• **Written task**: The data must be returned in full and exactly as given.

• **Data for the task**:
/---

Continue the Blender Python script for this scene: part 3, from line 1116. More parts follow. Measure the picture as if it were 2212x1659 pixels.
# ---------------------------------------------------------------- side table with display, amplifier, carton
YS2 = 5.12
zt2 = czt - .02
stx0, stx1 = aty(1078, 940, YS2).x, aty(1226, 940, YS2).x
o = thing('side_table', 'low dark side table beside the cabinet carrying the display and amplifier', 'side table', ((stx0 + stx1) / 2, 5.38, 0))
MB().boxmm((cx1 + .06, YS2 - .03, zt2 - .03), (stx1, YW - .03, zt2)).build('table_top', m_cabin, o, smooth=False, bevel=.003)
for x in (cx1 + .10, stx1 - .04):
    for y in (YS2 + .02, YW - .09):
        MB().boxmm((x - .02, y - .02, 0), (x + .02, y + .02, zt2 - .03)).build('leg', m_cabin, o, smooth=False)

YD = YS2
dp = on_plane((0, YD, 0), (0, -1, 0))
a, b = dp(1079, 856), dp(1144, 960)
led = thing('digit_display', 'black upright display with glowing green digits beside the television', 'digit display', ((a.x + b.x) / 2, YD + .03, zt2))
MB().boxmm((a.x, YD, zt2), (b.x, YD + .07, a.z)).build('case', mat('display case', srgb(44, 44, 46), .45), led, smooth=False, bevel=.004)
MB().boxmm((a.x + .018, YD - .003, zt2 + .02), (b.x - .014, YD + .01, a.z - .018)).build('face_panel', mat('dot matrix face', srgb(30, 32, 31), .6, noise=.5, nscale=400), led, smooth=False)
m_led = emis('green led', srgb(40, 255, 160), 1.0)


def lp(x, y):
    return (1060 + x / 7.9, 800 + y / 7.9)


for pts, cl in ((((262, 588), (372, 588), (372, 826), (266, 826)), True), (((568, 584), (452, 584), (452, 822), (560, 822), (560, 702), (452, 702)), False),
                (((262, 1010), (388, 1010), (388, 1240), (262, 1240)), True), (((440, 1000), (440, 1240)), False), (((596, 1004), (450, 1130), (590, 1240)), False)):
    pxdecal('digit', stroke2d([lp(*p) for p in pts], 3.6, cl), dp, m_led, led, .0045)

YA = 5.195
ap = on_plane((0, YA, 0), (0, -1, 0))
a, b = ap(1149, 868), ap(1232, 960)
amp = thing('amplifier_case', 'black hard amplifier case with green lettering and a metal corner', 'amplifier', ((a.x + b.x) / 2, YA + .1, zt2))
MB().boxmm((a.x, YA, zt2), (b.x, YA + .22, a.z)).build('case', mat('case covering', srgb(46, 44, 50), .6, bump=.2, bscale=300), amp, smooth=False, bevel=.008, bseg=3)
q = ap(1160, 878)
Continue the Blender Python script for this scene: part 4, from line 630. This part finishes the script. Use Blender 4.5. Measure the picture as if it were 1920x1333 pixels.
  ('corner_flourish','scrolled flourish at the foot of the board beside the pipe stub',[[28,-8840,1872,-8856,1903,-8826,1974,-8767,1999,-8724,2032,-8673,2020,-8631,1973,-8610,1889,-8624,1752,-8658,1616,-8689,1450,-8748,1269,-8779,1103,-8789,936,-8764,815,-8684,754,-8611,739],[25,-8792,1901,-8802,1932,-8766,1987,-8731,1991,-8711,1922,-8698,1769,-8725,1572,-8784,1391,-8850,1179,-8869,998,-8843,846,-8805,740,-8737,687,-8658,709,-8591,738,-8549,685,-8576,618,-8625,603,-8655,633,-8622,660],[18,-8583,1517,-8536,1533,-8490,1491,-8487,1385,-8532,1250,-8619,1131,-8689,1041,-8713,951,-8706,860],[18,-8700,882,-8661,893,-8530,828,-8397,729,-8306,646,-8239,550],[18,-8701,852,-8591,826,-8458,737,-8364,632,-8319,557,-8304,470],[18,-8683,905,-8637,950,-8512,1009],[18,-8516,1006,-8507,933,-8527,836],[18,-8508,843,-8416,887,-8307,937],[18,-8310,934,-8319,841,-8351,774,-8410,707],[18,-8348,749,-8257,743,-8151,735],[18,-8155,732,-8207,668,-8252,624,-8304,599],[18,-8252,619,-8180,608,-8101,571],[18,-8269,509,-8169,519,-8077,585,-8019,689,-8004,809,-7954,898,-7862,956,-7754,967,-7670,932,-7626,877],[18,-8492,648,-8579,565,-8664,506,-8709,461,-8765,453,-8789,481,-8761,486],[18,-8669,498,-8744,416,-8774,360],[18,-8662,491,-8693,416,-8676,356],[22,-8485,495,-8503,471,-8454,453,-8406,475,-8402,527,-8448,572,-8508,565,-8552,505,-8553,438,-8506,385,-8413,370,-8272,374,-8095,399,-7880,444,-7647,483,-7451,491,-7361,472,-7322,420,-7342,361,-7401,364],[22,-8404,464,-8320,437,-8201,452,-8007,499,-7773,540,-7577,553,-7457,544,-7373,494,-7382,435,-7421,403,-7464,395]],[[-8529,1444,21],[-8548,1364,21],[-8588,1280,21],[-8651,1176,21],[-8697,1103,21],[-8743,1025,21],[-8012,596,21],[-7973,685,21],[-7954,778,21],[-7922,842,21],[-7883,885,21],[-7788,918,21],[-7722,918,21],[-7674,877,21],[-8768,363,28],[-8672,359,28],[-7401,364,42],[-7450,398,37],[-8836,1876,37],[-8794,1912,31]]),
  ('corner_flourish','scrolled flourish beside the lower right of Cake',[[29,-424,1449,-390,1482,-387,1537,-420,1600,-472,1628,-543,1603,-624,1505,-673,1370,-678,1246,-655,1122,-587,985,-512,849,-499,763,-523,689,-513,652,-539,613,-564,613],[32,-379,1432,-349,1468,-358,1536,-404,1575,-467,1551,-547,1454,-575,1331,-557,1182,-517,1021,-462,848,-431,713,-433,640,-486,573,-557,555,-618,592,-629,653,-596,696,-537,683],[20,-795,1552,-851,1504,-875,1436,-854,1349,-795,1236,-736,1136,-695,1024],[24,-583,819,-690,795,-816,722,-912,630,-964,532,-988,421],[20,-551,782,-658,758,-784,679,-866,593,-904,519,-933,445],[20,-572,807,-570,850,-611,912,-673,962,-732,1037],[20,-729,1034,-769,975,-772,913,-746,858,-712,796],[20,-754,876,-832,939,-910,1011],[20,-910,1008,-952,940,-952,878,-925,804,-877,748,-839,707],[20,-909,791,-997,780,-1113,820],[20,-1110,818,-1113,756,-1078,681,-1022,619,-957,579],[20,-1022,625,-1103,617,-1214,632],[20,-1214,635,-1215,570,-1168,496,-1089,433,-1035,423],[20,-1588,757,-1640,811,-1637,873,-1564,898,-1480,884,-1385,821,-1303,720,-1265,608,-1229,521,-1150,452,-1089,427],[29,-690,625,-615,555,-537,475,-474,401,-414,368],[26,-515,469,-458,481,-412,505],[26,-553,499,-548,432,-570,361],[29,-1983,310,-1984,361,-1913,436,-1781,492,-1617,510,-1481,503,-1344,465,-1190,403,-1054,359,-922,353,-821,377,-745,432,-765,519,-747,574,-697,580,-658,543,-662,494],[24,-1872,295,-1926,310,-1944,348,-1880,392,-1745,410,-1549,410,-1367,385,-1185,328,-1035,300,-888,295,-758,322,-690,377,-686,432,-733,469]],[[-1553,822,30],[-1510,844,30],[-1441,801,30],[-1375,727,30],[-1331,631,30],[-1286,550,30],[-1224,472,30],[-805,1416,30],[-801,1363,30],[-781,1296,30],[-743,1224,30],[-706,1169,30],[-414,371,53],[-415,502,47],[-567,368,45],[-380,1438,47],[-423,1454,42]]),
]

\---

• **Exercise solution**:
Continue the Blender Python script for this scene: part 3, from line 1116. More parts follow. Measure the picture as if it were 2212x1659 pixels.
# ---------------------------------------------------------------- side table with display, amplifier, carton
YS2 = 5.12
zt2 = czt - .02
stx0, stx1 = aty(1078, 940, YS2).x, aty(1226, 940, YS2).x
o = thing('side_table', 'low dark side table beside the cabinet carrying the display and amplifier', 'side table', ((stx0 + stx1) / 2, 5.38, 0))
MB().boxmm((cx1 + .06, YS2 - .03, zt2 - .03), (stx1, YW - .03, zt2)).build('table_top', m_cabin, o, smooth=False, bevel=.003)
for x in (cx1 + .10, stx1 - .04):
    for y in (YS2 + .02, YW - .09):
        MB().boxmm((x - .02, y - .02, 0), (x + .02, y + .02, zt2 - .03)).build('leg', m_cabin, o, smooth=False)

YD = YS2
dp = on_plane((0, YD, 0), (0, -1, 0))
a, b = dp(1079, 856), dp(1144, 960)
led = thing('digit_display', 'black upright display with glowing green digits beside the television', 'digit display', ((a.x + b.x) / 2, YD + .03, zt2))
MB().boxmm((a.x, YD, zt2), (b.x, YD + .07, a.z)).build('case', mat('display case', srgb(44, 44, 46), .45), led, smooth=False, bevel=.004)
MB().boxmm((a.x + .018, YD - .003, zt2 + .02), (b.x - .014, YD + .01, a.z - .018)).build('face_panel', mat('dot matrix face', srgb(30, 32, 31), .6, noise=.5, nscale=400), led, smooth=False)
m_led = emis('green led', srgb(40, 255, 160), 1.0)


def lp(x, y):
    return (1060 + x / 7.9, 800 + y / 7.9)


for pts, cl in ((((262, 588), (372, 588), (372, 826), (266, 826)), True), (((568, 584), (452, 584), (452, 822), (560, 822), (560, 702), (452, 702)), False),
                (((262, 1010), (388, 1010), (388, 1240), (262, 1240)), True), (((440, 1000), (440, 1240)), False), (((596, 1004), (450, 1130), (590, 1240)), False)):
    pxdecal('digit', stroke2d([lp(*p) for p in pts], 3.6, cl), dp, m_led, led, .0045)

YA = 5.195
ap = on_plane((0, YA, 0), (0, -1, 0))
a, b = ap(1149, 868), ap(1232, 960)
amp = thing('amplifier_case', 'black hard amplifier case with green lettering and a metal corner', 'amplifier', ((a.x + b.x) / 2, YA + .1, zt2))
MB().boxmm((a.x, YA, zt2), (b.x, YA + .22, a.z)).build('case', mat('case covering', srgb(46, 44, 50), .6, bump=.2, bscale=300), amp, smooth=False, bevel=.008, bseg=3)
q = ap(1160, 878)
Continue the Blender Python script for this scene: part 4, from line 630. This part finishes the script. Use Blender 4.5. Measure the picture as if it were 1920x1333 pixels.
  ('corner_flourish','scrolled flourish at the foot of the board beside the pipe stub',[[28,-8840,1872,-8856,1903,-8826,1974,-8767,1999,-8724,2032,-8673,2020,-8631,1973,-8610,1889,-8624,1752,-8658,1616,-8689,1450,-8748,1269,-8779,1103,-8789,936,-8764,815,-8684,754,-8611,739],[25,-8792,1901,-8802,1932,-8766,1987,-8731,1991,-8711,1922,-8698,1769,-8725,1572,-8784,1391,-8850,1179,-8869,998,-8843,846,-8805,740,-8737,687,-8658,709,-8591,738,-8549,685,-8576,618,-8625,603,-8655,633,-8622,660],[18,-8583,1517,-8536,1533,-8490,1491,-8487,1385,-8532,1250,-8619,1131,-8689,1041,-8713,951,-8706,860],[18,-8700,882,-8661,893,-8530,828,-8397,729,-8306,646,-8239,550],[18,-8701,852,-8591,826,-8458,737,-8364,632,-8319,557,-8304,470],[18,-8683,905,-8637,950,-8512,1009],[18,-8516,1006,-8507,933,-8527,836],[18,-8508,843,-8416,887,-8307,937],[18,-8310,934,-8319,841,-8351,774,-8410,707],[18,-8348,749,-8257,743,-8151,735],[18,-8155,732,-8207,668,-8252,624,-8304,599],[18,-8252,619,-8180,608,-8101,571],[18,-8269,509,-8169,519,-8077,585,-8019,689,-8004,809,-7954,898,-7862,956,-7754,967,-7670,932,-7626,877],[18,-8492,648,-8579,565,-8664,506,-8709,461,-8765,453,-8789,481,-8761,486],[18,-8669,498,-8744,416,-8774,360],[18,-8662,491,-8693,416,-8676,356],[22,-8485,495,-8503,471,-8454,453,-8406,475,-8402,527,-8448,572,-8508,565,-8552,505,-8553,438,-8506,385,-8413,370,-8272,374,-8095,399,-7880,444,-7647,483,-7451,491,-7361,472,-7322,420,-7342,361,-7401,364],[22,-8404,464,-8320,437,-8201,452,-8007,499,-7773,540,-7577,553,-7457,544,-7373,494,-7382,435,-7421,403,-7464,395]],[[-8529,1444,21],[-8548,1364,21],[-8588,1280,21],[-8651,1176,21],[-8697,1103,21],[-8743,1025,21],[-8012,596,21],[-7973,685,21],[-7954,778,21],[-7922,842,21],[-7883,885,21],[-7788,918,21],[-7722,918,21],[-7674,877,21],[-8768,363,28],[-8672,359,28],[-7401,364,42],[-7450,398,37],[-8836,1876,37],[-8794,1912,31]]),
  ('corner_flourish','scrolled flourish beside the lower right of Cake',[[29,-424,1449,-390,1482,-387,1537,-420,1600,-472,1628,-543,1603,-624,1505,-673,1370,-678,1246,-655,1122,-587,985,-512,849,-499,763,-523,689,-513,652,-539,613,-564,613],[32,-379,1432,-349,1468,-358,1536,-404,1575,-467,1551,-547,1454,-575,1331,-557,1182,-517,1021,-462,848,-431,713,-433,640,-486,573,-557,555,-618,592,-629,653,-596,696,-537,683],[20,-795,1552,-851,1504,-875,1436,-854,1349,-795,1236,-736,1136,-695,1024],[24,-583,819,-690,795,-816,722,-912,630,-964,532,-988,421],[20,-551,782,-658,758,-784,679,-866,593,-904,519,-933,445],[20,-572,807,-570,850,-611,912,-673,962,-732,1037],[20,-729,1034,-769,975,-772,913,-746,858,-712,796],[20,-754,876,-832,939,-910,1011],[20,-910,1008,-952,940,-952,878,-925,804,-877,748,-839,707],[20,-909,791,-997,780,-1113,820],[20,-1110,818,-1113,756,-1078,681,-1022,619,-957,579],[20,-1022,625,-1103,617,-1214,632],[20,-1214,635,-1215,570,-1168,496,-1089,433,-1035,423],[20,-1588,757,-1640,811,-1637,873,-1564,898,-1480,884,-1385,821,-1303,720,-1265,608,-1229,521,-1150,452,-1089,427],[29,-690,625,-615,555,-537,475,-474,401,-414,368],[26,-515,469,-458,481,-412,505],[26,-553,499,-548,432,-570,361],[29,-1983,310,-1984,361,-1913,436,-1781,492,-1617,510,-1481,503,-1344,465,-1190,403,-1054,359,-922,353,-821,377,-745,432,-765,519,-747,574,-697,580,-658,543,-662,494],[24,-1872,295,-1926,310,-1944,348,-1880,392,-1745,410,-1549,410,-1367,385,-1185,328,-1035,300,-888,295,-758,322,-690,377,-686,432,-733,469]],[[-1553,822,30],[-1510,844,30],[-1441,801,30],[-1375,727,30],[-1331,631,30],[-1286,550,30],[-1224,472,30],[-805,1416,30],[-801,1363,30],[-781,1296,30],[-743,1224,30],[-706,1169,30],[-414,371,53],[-415,502,47],[-567,368,45],[-380,1438,47],[-423,1454,42]]),
]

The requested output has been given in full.